Chester Whiteman and Fred Mesquado.jpg

Chester Whiteman, a Southern Cheyenne, left, and Fred Mosqueda, a Southern Arapaho, attend a ceremony at the Sand Creek site near Eads on the 156th anniversary of the massacre, Nov. 29, 2020.

Members of the joint Capital Development Committee heard often-emotional testimony Thursday from the descendants of those massacred at Sand Creek in 1864, and why they want to see a memorial to the Cheyenne and Arapahoe who died there on the west side of the state Capitol. 

Last week, the Capital Building Advisory Committee heard about some design changes contemplated for the Sand Creek Massacre Memorial, created by artist Harvey Pratt, a descendant of Sand Creek victims.

The massacre took place on Nov. 29, 1864, when the First and Third Colorado Cavalry, led by Col. John Chivington, attacked a settlement of Cheyenne and Arapaho camped at Sand Creek, in what's now Kiowa County. About 250 people, mostly women, children and elderly, were slaughtered in the attack. The massacre resulted in a congressional investigation and the resignation of Territorial Gov. John Evans, although Chivington, who resigned shortly after, was never held accountable. 

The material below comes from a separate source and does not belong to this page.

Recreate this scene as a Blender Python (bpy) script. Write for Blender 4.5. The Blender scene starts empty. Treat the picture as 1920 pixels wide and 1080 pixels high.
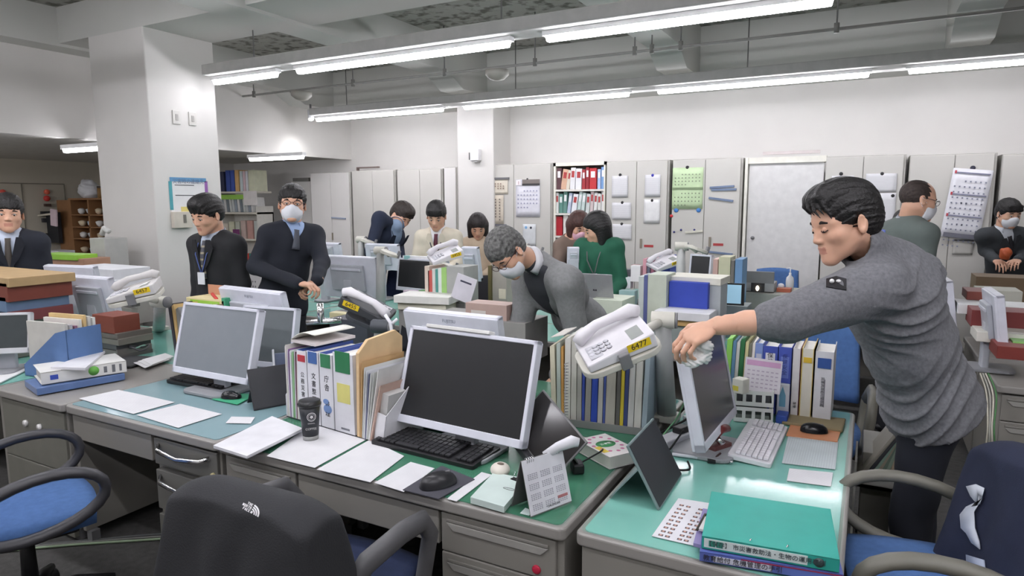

The site proposed for the memorial is the previous location of a Union soldier statue that was taken down during last summer's protests over racial injustice. The Union soldier statue was on a base with four plaques that listed Civil War battles in which Coloradans participated. Among the battles listed was Sand Creek, which was not a Civil War battle. An additional plaque was placed on the base in 2002 to correct that error. 

Descendants of the victims and survivors want to see the memorial on the same site, largely because of what happened after the attack. 

Rep. Susan Lontine, D-Denver, who chairs the building committee, said that the soldiers who participated in the massacre paraded "trophies" through the streets of downtown Denver, ending that parade on what's now the Capitol's west steps. Those trophies included body parts, she said. The west steps "have significance for them as a location." In addition, Lontine told the Capital Development Committee, "we are dealing with indigenous people who have suffered numerous broken promises. I feel the approval of the [building committee] is a step toward a promise to fulfilling and placing the memorial on Capitol grounds." That promise should be a part of the CDC's consideration, she said. 

Lontine said she hadn't been happy that the Union soldier statue was torn down, "but it was done ... it seemed logical to me to offer that spot to the tribes," given that the memorial had been on the backburner for her committee for the last five years. While the proposal made it all the way through the General Assembly in 2016, the lack of agreement on a site was what put it on ice. The tribes back then wanted the Union soldier site but the state would not agree to it.

Fred Mosqueda, a Southern Cheyenne and Arapaho Tribe Sand Creek Tribal Representative, told the committee that the Arapaho were part of Denver long before anyone else. Cheyenne and Arapaho people were camped on Cherry Creek. "We were there," Mosqueda said. 

"There have been a lot of obstacles to get where we are today," added Ben Ridgely, Northern Arapaho Sand Creek Tribal Representative. "Colorado is still our homeland, our reservation." Putting the statue on the west steps area would "make it right with our ancestors," he told the committee. It also provides the opportunity "to educate our people and the nation as a whole," he said.

One witness recalled the apology from then-Gov. John Hickenlooper in 2014 for the Sand Creek atrocity. But Chester Whiteman, a Southern Cheyenne and Arapaho Tribe Sand Creek Tribal Representative, indicated an apology is not enough. "Our people are dealing with generational trauma," he told the committee. "How sincere are those apologies? It's just a piece of paper ... Denver was a part of our property, our reservation, our land base. We need real apologies," Whiteman said. 

"I agree with you, it was wrong," said Sen. Rhonda Fields, D-Aurora.  She agreed that these are long-standing consequences that need to be addressed, but added she did not want to rush through a decision.

The Capital Development Committee is expected to make a decision or recommendation on the Sand Creek statute at its next meeting next month.